More KPFA

Carl Remick cremick at rlmnet.com
Fri Jul 16 07:29:16 PDT 1999


The Economist weighs in. From the current issue:

The left's last gasp

Berkeley, California -- A street filled with angry protesters, shouts, chants and songs through the night, the riot squad called in. It sounds like a 35th birthday party for the Free Speech Movement, but what is happening these days in Berkeley, the American capital of protest politics, is quite serious. The city is embroiled in a dispute about the management of KPFA, the oldest listener-sponsored radio station in the United States and long the voice of Berkeley's far left.

Not many years after KPFA was founded, in 1949, by a pacifist called Lewis Hill, it became the first radio station to broadcast a reading of Allen Ginsberg's "Howl". In the 1960s it broadcast live coverage of Berkeley's famous marches and demonstrations, including the Free Speech Movement sit-ins, Black Panther trials and the battle over People's Park. It was on a tape first broadcast on KPFA that Patty Hearst, the kidnapped heiress of the newspaper empire, announced her conversion to her captors' views and called her parents "capitalist pigs".

But KPFA is not its own boss. It is part of a stable of five major FM stations owned and operated by the Pacifica Radio Foundation; the others are WBAI in New York city, KPFK in Los Angeles, WPFW in Washington, DC, and KPFT in Houston. Hence the present row. Last March, Pacifica's executive director, Lynn Chadwick, refused to renew the contract of Nicole Sawaya, KPFA's station manager, saying she "was not a team player".

Immediately, KPFA broadcast a report of Ms Sawaya's sacking, calling it a "power-grab" by the network. This brought retribution from Pacifica. Other KPFA journalists were sacked for discussing the matter, and on July 13th Dennis Bernstein, the news director, was physically dragged off the air for mentioning it. It made riveting listening.
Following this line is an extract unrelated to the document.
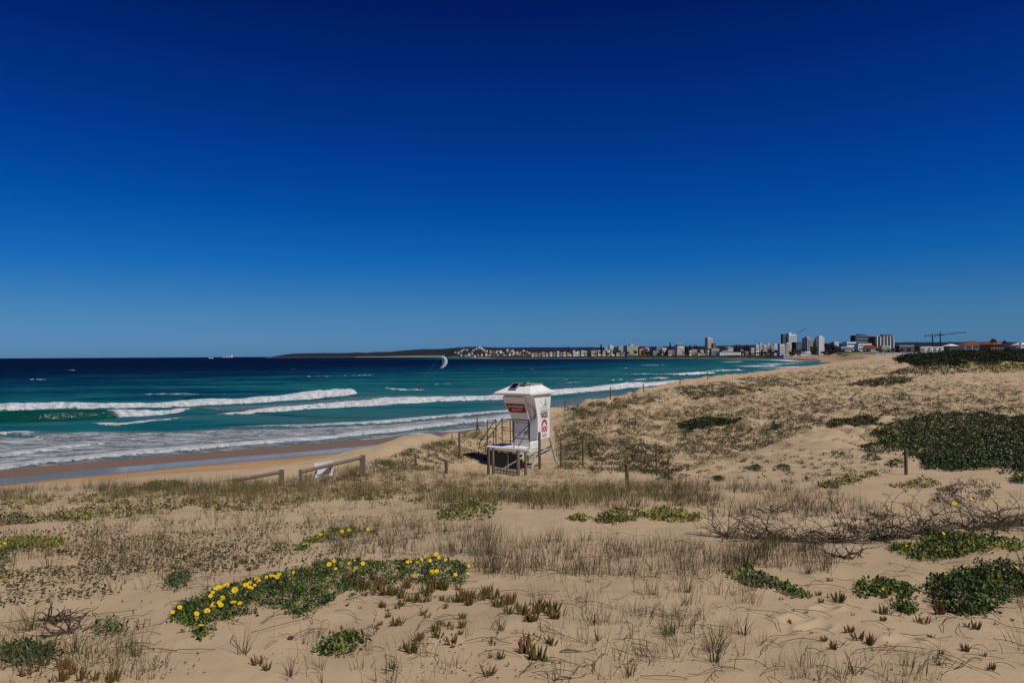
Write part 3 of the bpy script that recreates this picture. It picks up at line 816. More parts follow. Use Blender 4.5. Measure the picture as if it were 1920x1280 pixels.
    for (y0, z0, y1, z1, w) in ((.50, 1.56, .62, 1.60, .05), (.62, 1.60, .74, 1.72, .07), (.72, 1.70, .78, 1.90, .045), (.66, 1.62, .84, 1.58, .05), (.80, 1.60, .88, 1.70, .03), (.20, 1.76, .26, 1.80, .05), (.34, 1.66, .38, 1.72, .02)):
        b.bar((xr, y0, z0), (xr, y1, z1), w, .004)
    for k in range(9): b.bar((xr, .14 + k * .085, 1.455 + .02 * math.sin(k * 2.1)), (xr, .20 + k * .085, 1.49 + .02 * math.cos(k * 1.7)), .026, .004)
    b.build('surf_emblem', M['ink'], cab)
    # access door on the lower front wall
    b = MB(); b.box((-.92, -.012, .48), (.80, .024, .86)); dr = b.build('door', M['white'], t)
    b = MB()
    for k in range(16):
        q0, q1 = 2 * math.pi * k / 16, 2 * math.pi * (k + 1) / 16
        for cx in (-1.18, -1.05):
            b.bar((cx + .06 * math.cos(q0), -.026, .30 + .08 * math.sin(q0)), (cx + .06 * math.cos(q1), -.026, .30 + .08 * math.sin(q1)), .018, .004)
    b.build('red_emblem', M['redink'], dr)
    b = MB()
    for k in range(6): b.bar((-.98 + k * .06, -.026, .22 + .05 * (k % 2)), (-.94 + k * .06, -.026, .27 + .06 * ((k + 1) % 2)), .02, .004)
    b.build('scribble', M['ink'], dr)
    b = MB(); b.box((-.62, -.028, .30), (.22, .006, .14)); b.build('notice', M['grey'], dr)
    b = MB(); b.box((X0 - .0, -.016, .5), (.03, .03, .95)); b.box((-.50, -.016, .5), (.03, .03, .95)); b.box((-.94, -.016, .985), (.88, .03, .03)); b.build('frame', M['steel'], dr)
    # deck with a rounded rim
    b = MB()
    b.hexa([(-2.42, -.82, -.56), (.04, -.82, -.56), (.04, .0, -.56), (-2.42, .0, -.56)], [(-2.42, -.82, -.36), (.04, -.82, -.36), (.04, .0, -.36), (-2.42, .0, -.36)])
    b.hexa([(-2.42, .001, -.50), (-1.385, .001, -.50), (-1.385, .62, -.50), (-2.42, .62, -.50)], [(-2.42, .001, -.36), (-1.385, .001, -.36), (-1.385, .62, -.36), (-2.42, .62, -.36)])
    dk = b.build('deck', M['white'], t, bevel=.05)
    b = MB(); b.box((-.73, .06, -.18), (1.26, .10, .34)); b.build('skirt', M['white'], t, bevel=.03)
    b = MB(); b.box((0.0, -.40, -.24), (.14, .78, .40)); b.build('deck_kerb', M['white'], dk, bevel=.06)
    b = MB(); b.box((-1.75, -.25, -.352), (.5, .3, .006)); b.build('deck_hatch', M['grey'], dk)
    b = MB(); b.hexa([(-2.25, -.76, -1.95), (-.42, -.76, -1.95), (-.42, -.73, -1.95), (-2.25, -.73, -1.95)], [(-2.25, -.76, -.60), (-.42, -.76, -.66), (-.42, -.73, -.66), (-2.25, -.73, -.60)]); b.build('shadow_stand_in', M['mesh'], t)  # added dark sheet standing in for the black shadow under the deck
    # railings
    def rail(nm, posts, hs, diag=()):
        b = MB()
        for (x, y) in posts: b.tube([(x, y, -.36), (x, y, .86)], .022, 6)
        for h in hs:
            for p, q in zip(posts[:-1], posts[1:]): b.tube([(*p, -.36 + h), (*q, -.36 + h)], .018, 6)
        for p, q in diag: b.tube([p, q], .016, 6)
        b.build(nm, M['steel'], t)
    rail('railing', [(0.0, -.76), (-.86, -.76)], (1.2, .46), [((0, -.76, .80), (-.86, -.76, .02)), ((0, -.76, .66), (-.62, -.76, -.30))])
    rail('railing', [(-2.36, -.76), (-2.36, .0)], (1.2, .80, .40))
    rail('railing', [(-2.36, .56), (-1.9, .58), (-1.44, .58)], (1.2, .62, .12))
    # steep stair at the left end
    st = MB()
    for y in (-.02, .55): st.bar((-2.42, y, -.42), (-3.40, y, -1.62), .05, .14)
    for k in range(6):
        f = (k + .6) / 6; st.box((-2.42 - .98 * f, .265, -.42 - 1.2 * f), (.22, .54, .035))
    stt = st.build('stair', M['steel'], t)
    for y in (-.03, .56):
        b = MB(); b.tube([(-2.36, y, .84), (-3.34, y, -.38), (-3.42, y, -1.55)], .02, 6); b.tube([(-2.85, y, .23), (-2.9, y, -1.0)], .018, 6); b.build('handrail', M['steel'], stt)
    # legs and braces; feet reach a little into the sand
    ca, sa = math.cos(a), math.sin(a)
    def foot(x, y):
        wx = P0.x + x * ca + y * sa; wy = P0.y - x * sa + y * ca
        return tz(wx, wy) - P0.z - .12
    legs = [((0, 0.05), (0.0, -.58)), ((0, 1.12), (.12, 1.66)), ((-1.34, 1.12), (-1.5, 1.66)), ((-1.34, .05), (-1.45, -.5))]
    tops = []
    for (tx, ty), (bx, by) in legs:
        b = MB(); b.bar((tx, ty, 0.02), (bx, by, foot(bx, by)), .085, .085); b.build('leg', M['galv'], t, bevel=.006); tops.append(((tx, ty), (bx, by), foot(bx, by)))
    for x, y in ((-2.34, -.74), (-2.34, .52), (-1.2, -.74)):
        b = MB(); b.bar((x, y, -.5), (x, y, foot(x, y)), .07, .07); b.build('leg', M['galv'], t)
    def lp(i, f):
        (tx, ty), (bx, by), fz = tops[i]; return Vector((tx + (bx - tx) * f, ty + (by - ty) * f, fz * f))
    for i, f, j, g, mm in ((1, .36, 0, .80, 'galv'), (0, .36, 1, .38, 'steel'), (1, .30, 2, .75, 'galv'), (0, .55, 3, .95, 'galv'), (0, .30, 1, .42, 'galv'), (1, .40, 0, .56, 'steel')):
        b = MB(); b.bar(lp(i, f), lp(j, g), .05, .05); b.build('brace', M[mm], t)
    b = MB(); b.bar((X0, .05, -.06), (X1, .05, -.06), .07, .1); b.bar((X0, 1.1, -.06), (X1, 1.1, -.06), .07, .1); b.bar((X0 + .03, .1, -.07), (X0 + .03, 1.05, -.07), .07, .1); b.bar((-.03, .1, -.07), (-.03, 1.05, -.07), .07, .1)
    b.build('floor_frame', M['galv'], t)
    return t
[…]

Whether the KPFA partisans realise it or not, the problems facing their favourite radio station are the tip of a very large iceberg. Over the years, the Pacifica network has become the only real "alternative" network left in American radio. Programmes distributed by National Public Radio, by far the largest network of listener-supported (or "public") radio stations in the country, have grown increasingly bland. NPR's most popular show-after two drive-time news programmes-is "Car Talk", a call-in programme featuring two voluble brothers who dispense in equal parts mechanical and "relationship" advice. Beyond that, the FM and AM radio dials are crowded with commercial stations, providing a rarely-varying roar of rock, country & western, "oldies", talk and rap. By contrast, Pacifica's most popular network programme is "Democracy Now!", a daily hour-long feature that won an award earlier this year for its coverage of massacres in oil-rich regions of Nigeria.

But if Pacifica's programming has remained defiantly the same, its potential audience has been changing, especially in San Francisco. The number of Latinos, Asians and South Americans in the region has grown markedly, while the white population has declined. At the University of California's Berkeley campus, white, middle-class radicals have long since been supplanted by diligent middle-class students, largely of Asian descent. All the more bizarre, then, that KPFA -- which has the signal and the power to reach 6.5m listeners in the greater Bay Area -- has an audience of about 200,000 who are mostly white, male and over 50.

The chairman of the Pacifica Radio Foundation, Mary Frances Berry -- a black woman who marched with Martin Luther King, who also happens to be the head of the federal Civil Rights Commission -- is keen to shift Pacifica's focus away from radicalism towards the interests of ethnic minorities, which also often go unheard. It would certainly make sense in San Francisco, but others fear -- rightly -- that the attempt to reach new listeners will inevitably dilute the one remaining voice of the far left.